HOW TO TRAIN YOUR DRAGON: THE HIDDEN WORLD Review: Soaring Over The Finish Line

Dreamworks Animation’s best franchise comes to a close with what may be its best installment.

Dreamworks Animation is a weird animal in terms of quality, sitting somewhere between the polar opposites of Pixar and Illumination but always swinging just hard enough that they never quite settle into dull mediocrity. You can pretty clearly delineate the quality of the animation studio’s output in terms of franchises that stay fairly consistent from film to film, and the best of these is the run spawned from How to Train Your Dragon, a kid-friendly fantasy narrative with some surprisingly mature ruminations on friendship and overcoming prejudices. It’s hard to pin down any one thing that makes this franchise work so well, besides some instantly iconic dragon designs that make the series infinitely marketable, but the closest these films come to transcendence is expressed most potently in the new final installment, How to Train Your Dragon: The Hidden World.

Picking up one year after the events of the previous film, The Hidden World finds Hiccup (Jay Baruchel), the young new chief of the Viking village Berk, and his dragon companion, the Night Fury Toothless, struggling to find space for dragons among their number as they rescue more and more from the grips of competing warlords who would use the dragons as soldiers in an army. These warlords enlist the help of Grimmel (F. Murray Abraham), a dragon hunter best known for causing the near-extinction of the Night Furies, to capture Toothless so that the other dragons of Berk will follow their leader. Grimmel releases a female Night Fury – called a Light Fury because it’s white – to draw Toothless into the open to court the last of his species, and threatens Berk with a show of force that forces Hiccup to consider moving his people away from their homeland. Hiccup's ideal home: the mythical Hidden World, where dragons are thought to come from and where the peace-loving people of Berk could live away from their warring neighbors.

The reasons The Hidden World works can largely be chalked up to a lot of what made the previous films in the franchise similarly succeed. The humor walks a fine line between family-friendliness and genuine wit and charm, and the hijinks from the intelligent pet-like dragons never get old. The action set-pieces are kinetic and fun with stakes that feel heavy and real. The ever-growing cast of dragon riders is all memorable and endearing, including the likes of America Ferrera, Cate Blanchett, Jonah Hill, Craig Ferguson, and Kristen Wiig in instantly memorable roles. (Justin Rupple takes over for TJ Miller as the voice of Tuffnut, and honestly, the character has never been funnier.) The series remains a gold standard in terms of casual representation of disability, with both Hiccup and Toothless sporting prosthetic limbs that inform their characters without being portrayed as pitiable weakness. Simply put, if you like the first two How to Train Your Dragon films, you’re going to like this one for a lot of the same reasons, though you’ll absolutely notice a gorgeous upgrade in the animation quality over the nine years since the first film.

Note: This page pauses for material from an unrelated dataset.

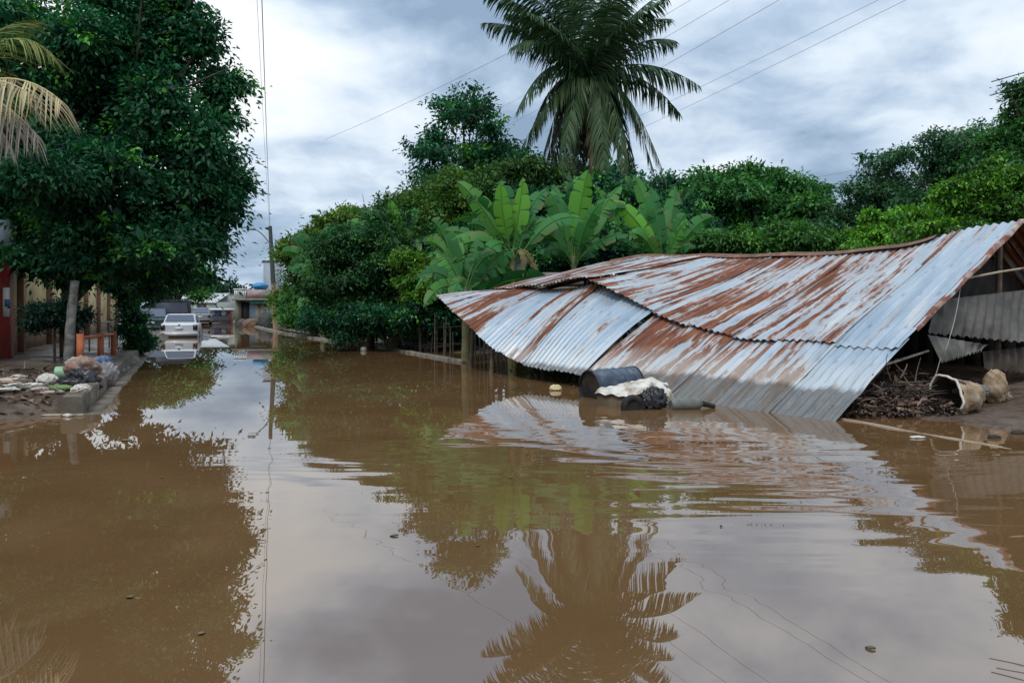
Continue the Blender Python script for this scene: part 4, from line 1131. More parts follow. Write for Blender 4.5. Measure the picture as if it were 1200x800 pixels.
def banana(label, Y, px, top_py, tips, base_h=None):
    bx = (px - 600) * Y / F; bz = tz(bx, Y)
    t = thing('banana_plant', label, 'banana plant', (bx, Y, bz), 'banana plants behind the collapsed shed')
    top = at(px, top_py, Y)
    MB().tube(bez((bx, Y, bz - .2), (bx + .05, Y, (bz + top[2]) / 2), top, 10), np.linspace(.14, .07, 10), 10).build('pseudostem', PSTEM, t, smooth=True)
    for tip in tips:
        (tx, ty, dY, W, pal) = tip[:5]
        lf = tip[5] if len(tip) > 5 else 0.35
        p2 = at(tx, ty, Y + dY)
        L = np.linalg.norm(p2 - top)
        p1 = (top * .5 + p2 * .5) + np.array([rgb_.normal(0, .10), rgb_.normal(0, .12), (lf * 1.35 + .03) * L])
        cols = {'g': BG, 'b': BB, 'd': BD}[pal]
        banana_leaf(top - [0, 0, rgb_.uniform(.05, .55)], p1, p2 + (p2 - top) * .08, W * .95, cols, rgb_, .55 if pal == 'g' else (.05 if pal == 'b' else .6)).build('leaf', DRY if pal == 'd' else BANANA, t)
    for k in range(16):
        a_ = rgb_.uniform(0, 2 * np.pi); L = rgb_.uniform(1.4, 2.5); e_ = rgb_.uniform(.1, 1.25)
        dr = np.array([math.cos(a_), .6 * abs(math.sin(a_)) + .1, 0])
        p2 = top + dr * L * math.cos(e_) + np.array([0, 0, L * math.sin(e_) - .4])
        p1 = (top * .5 + p2 * .5) + np.array([0, 0, rgb_.uniform(.1, .4) * L])
        banana_leaf(top - [0, 0, rgb_.uniform(.1, .7)], p1, p2, rgb_.uniform(.22, .32), BG, rgb_, .5).build('leaf', BANANA, t)
    return t
banana('banana plant with two bright upright new leaves over the grey block wall', 20.5, 600, 292,
       [(588, 219, -.3, .25, 'b', .02), (612, 214, .2, .27, 'b', .02), (540, 218, .4, .30, 'b', .1), (506, 302, -.3, .30, 'g', .32), (494, 338, -.6, .28, 'g', .40), (560, 318, -.9, .24, 'g', .45), (655, 262, .6, .28, 'g', .3), (536, 262, 1.2, .28, 'g', .3), (640, 225, .9, .27, 'g', .15), (612, 322, -.6, .13, 'd', .4), (630, 326, -.3, .12, 'd', .5)])
banana('banana plant with a broad bright green leaf right of the bright pair', 21.8, 672, 300,
       [(688, 206, .2, .36, 'b', .03), (650, 222, .5, .30, 'g', .1), (725, 222, .8, .30, 'g', .15), (620, 272, -.2, .27, 'g', .3), (742, 280, -.6, .30, 'g', .28), (706, 240, -.7, .27, 'g', .2), (640, 300, -.5, .24, 'g', .4), (735, 250, 1.3, .3, 'g', .3)])
banana('banana plant with a wide horizontal leaf before the round tree', 23.0, 778, 306,
       [(806, 262, -.4, .30, 'g', .28), (764, 226, .2, .30, 'g', .1), (745, 212, .8, .28, 'g', .12), (722, 240, .2, .28, 'b', .15), (812, 292, -.6, .26, 'g', .35), (740, 276, -.4, .28, 'g', .3), (790, 226, 1, .27, 'g', .2), (712, 268, .8, .28, 'g', .3)])
banana('banana plant between the broad leaf and the horizontal leaf plants', 25, 728, 296,
       [(700, 224, .2, .3, 'g', .12), (738, 212, .6, .3, 'g', .1), (765, 240, 0, .28, 'g', .2), (684, 262, .4, .28, 'g', .3), (752, 268, -.6, .28, 'g', .3)])
banana('tall banana plant with torn dark leaves under the palm skirt', 26.5, 690, 262,
       [(640, 236, .2, .32, 'g', .12), (668, 206, .5, .32, 'g', .05), (742, 246, 0, .3, 'g', .25), (626, 268, -.4, .3, 'g', .3), (715, 214, .4, .3, 'g', .08)])
banana('banana plant with low dark leaves left of the roof tip', 19.5, 545, 335,
       [(492, 325, -.4, .26, 'g', .3), (518, 296, .3, .26, 'g', .25), (578, 300, -.2, .26, 'g', .3), (500, 358, -.8, .24, 'g', .4), (560, 282, .5, .25, 'g', .1), (530, 352, -1, .22, 'g', .45)])
banana('tall banana plant with one upright leaf among the far roadside trees', 26.2, 462, 292,
       [(457, 238, 0, .30, 'b', .02), (410, 262, .4, .34, 'g', .2), (392, 280, -.8, .30, 'g', .3), (486, 262, .3, .32, 'g', .25), (430, 246, .8, .3, 'g', .1), (490, 295, -.4, .3, 'g', .35)])
banana('small banana plant by the far bank next to the utility pole', 34.5, 378, 335,
       [(345, 348, -.5, .34, 'g', .3), (356, 322, .2, .32, 'g', .25), (400, 318, .2, .34, 'g', .25), (372, 300, .6, .32, 'g', .1), (350, 362, -.9, .28, 'g', .4), (412, 345, -.4, .3, 'g', .35)])
banana('banana plant with drooping pale leaves above the far bank', 37.5, 365, 305,
       [(332, 296, 0, .36, 'g', .2), (350, 272, .4, .36, 'g', .15), (390, 264, .2, .38, 'g', .12), (402, 292, -.4, .34, 'g', .3), (340, 318, -.6, .34, 'g', .35)])

# ------------------------------------------------------------------ trees behind the right bank
G1 = 'trees beyond the right bank'
tree('slender_tree', 'tall airy dark tree rising left of the palm against the sky', 'tree', 37, 545,
     [(535, 140, 36, 32, 0, 1), (560, 128, 30, 26, .5, 1), (512, 178, 28, 26, 0, 1), (580, 168, 22, 30, -.3, 1), (542, 195, 58, 40, 0), (500, 215, 26, 18, 0), (545, 112, 14, 12, 0, 1), (520, 128, 14, 16, 0, 1), (578, 200, 30, 30, 0)],
     13000, 0.20, 0.10, 0.36, DARKG, 7, 0.18, BARK, G1, 30, .3, .34, fill=.03)
tree('roadside_tree', 'dark round-headed tree overhanging the far bank', 'tree', 27, 432,
     [(430, 300, 62, 52, 0), (470, 315, 46, 50, -.5), (410, 345, 56, 36, -.5), (455, 265, 40, 30, .5), (462, 362, 46, 22, -.5)],
     30000, 0.13, 0.065, 0.4, [(4, (0.018, 0.072, 0.024)), (3, (0.028, 0.098, 0.028)), (1, (0.055, 0.15, 0.03))], 8, 0.15, BARK, G1)
tree('roadside_tree', 'light green leafy tree nearest the utility pole', 'tree', 41, 372,
     [(350, 330, 24, 36, 0), (375, 300, 40, 34, .5), (395, 268, 38, 22, 0), (340, 355, 16, 22, -.5), (365, 350, 36, 30, 0), (420, 258, 30, 16, 1), (338, 300, 14, 14, 0)],
     22000, 0.17, 0.085, 0.45, YELG, 9, 0.14, BARK, G1)
tree('roadside_tree', 'yellowish green tree with small leaves behind the left banana plant', 'tree', 28, 512,
     [(512, 262, 46, 46, 0), (490, 290, 40, 40, -.3), (535, 235, 36, 36, .3), (480, 245, 26, 20, 0), (515, 310, 40, 30, -.6)],
     30000, 0.125, 0.06, 0.36, [(4, (0.056, 0.142, 0.024)), (3, (0.038, 0.108, 0.024)), (2, (0.090, 0.185, 0.028)), (.7, (0.14, 0.19, 0.03))], 10, 0.13, BARK, G1)
tree('leafy_bush', 'bright yellow green bush at the bank left of the roof tip', 'bush', 24, 492,
     [(494, 322, 22, 24, 0), (480, 340, 18, 22, 0), (508, 340, 26, 20, -.3), (476, 305, 14, 14, 0)],
     8000, 0.11, 0.055, 0.25, BRIG + YELG, 12, 0.05, BARK, G1, limbs=4)
tree('spreading_tree', 'round dark green tree standing right of the palm behind the shed', 'tree', 30, 868,
     [(870, 258, 88, 46, 0), (830, 252, 48, 38, -.5), (920, 250, 46, 38, 0), (862, 216, 44, 20, .2), (905, 212, 26, 14, 0, 1), (945, 232, 26, 20, 0), (795, 262, 40, 34, 0), (860, 290, 110, 26, -1), (940, 285, 46, 26, -.6), (780, 285, 40, 30, -.5)],
     52000, 0.16, 0.085, 0.42, [(4, (0.032, 0.130, 0.032)), (3, (0.046, 0.165, 0.036)), (2, (0.020, 0.080, 0.026)), (1, (0.075, 0.21, 0.036))], 13, 0.2, BARK, G1)
tree('spreading_tree', 'bluish green tree with thin upper twigs at the middle right', 'tree', 27, 1040,
     [(1040, 218, 36, 26, 0), (1060, 250, 56, 42, 0), (1010, 248, 34, 40, 0), (1035, 190, 28, 14, 0, 1), (990, 270, 34, 30, -.4), (1050, 285, 70, 26, -.5), (1000, 285, 40, 22, 0)],
     32000, 0.13, 0.062, 0.32, BLUG + [(2, (0.035, 0.08, 0.03))], 14, 0.17, BARK, G1, fill=.05)
tree('spreading_tree', 'taller blue green tree with see-through top behind the bright bush', 'tree', 24.5, 1120,
     [(1108, 165, 34, 20, 0, 1), (1120, 190, 50, 34, 0), (1095, 200, 26, 22, 0, 1), (1140, 160, 22, 16, 0, 1), (1150, 210, 50, 40, 0), (1110, 235, 50, 40, .3)],
     19000, 0.12, 0.06, 0.27, BLUG, 15, 0.16, BARK, G1, core=.4, fill=.02)
tree('spreading_tree', 'tall green tree at the right edge of the view', 'tree', 21, 1215,
     [(1190, 185, 46, 50, 0), (1215, 140, 34, 46, 0), (1165, 200, 34, 40, 0), (1240, 210, 70, 90, 0), (1196, 115, 16, 22, 0, 1), (1180, 240, 60, 40, -.3)],
     32000, 0.105, 0.055, 0.28, [(4, (0.040, 0.14, 0.034)), (3, (0.058, 0.175, 0.04)), (2, (0.024, 0.085, 0.03))], 16, 0.17, BARK, G1)
tree('leafy_bush', 'bright lime green bush just above the right end of the roof', 'bush', 18.2, 1140,
     [(1145, 218, 24, 16, 0), (1115, 228, 22, 16, 0), (1170, 240, 36, 22, 0), (1130, 250, 40, 22, .2), (1190, 215, 26, 20, 0), (1200, 262, 50, 24, .3), (1165, 195, 18, 10, 0), (1120, 270, 60, 18, 0)],
     20000, 0.10, 0.05, 0.2, BRIG + [(3, (0.04, 0.10, 0.03))], 17, 0.08, BARK, G1, per=30, droop=.7)
tree('leafy_bush', 'pale lime bush low behind the sagging ridge on the right', 'bush', 19.5, 1060,
     [(1070, 262, 34, 20, 0), (1030, 272, 24, 20, 0), (1085, 278, 26, 14, -.3), (1040, 288, 44, 14, 0), (1022, 262, 12, 16, 0)],
     11000, 0.10, 0.05, 0.2, BRIG, 18, 0.06, BARK, G1, per=30, droop=.7)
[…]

What makes The Hidden World stand out from its predecessors, though, is how wholeheartedly it commits to giving these characters and this franchise a proper send-off. Where the previous films are largely about overcoming prejudice and finding peace in a world that constantly seeks to take that peace in the name of power, The Hidden World is an intensely personal story of codependence and loss, forcing its young audience to confront the question of which is more important: what is more convenient for our friendships or what is best for our friends. This culminates in one of the most well-earned emotional climaxes I’ve seen from an animated franchise in a long time, giving Hiccup and Toothless the denouement they deserve while allowing the audience to sit with the implications of their unlikely friendship and how it transformed their world.

If there’s one fault in How to Train Your Dragon: The Hidden World, it’s one that should be familiar to franchise fans: Grimmel is not a terribly interesting villain. There’s nothing really wrong with him, just as there wasn’t anything really wrong with the first film’s alpha dragon or the second’s Drago Bloodfist, but he’s also more an instigator of conflict than a thematic complement to Hiccup, Toothless, or the other dragon riders, at least not any more so or more uniquely than those previous antagonists.

Even so, How to Train Your Dragon: The Hidden World is a beautifully animated, emotionally devastating capper to Dreamworks Animation’s best franchise. I’m sad to see it go, but I’m more than happy to see it go out on its convictions and with a love for the characters it made us care about along the way.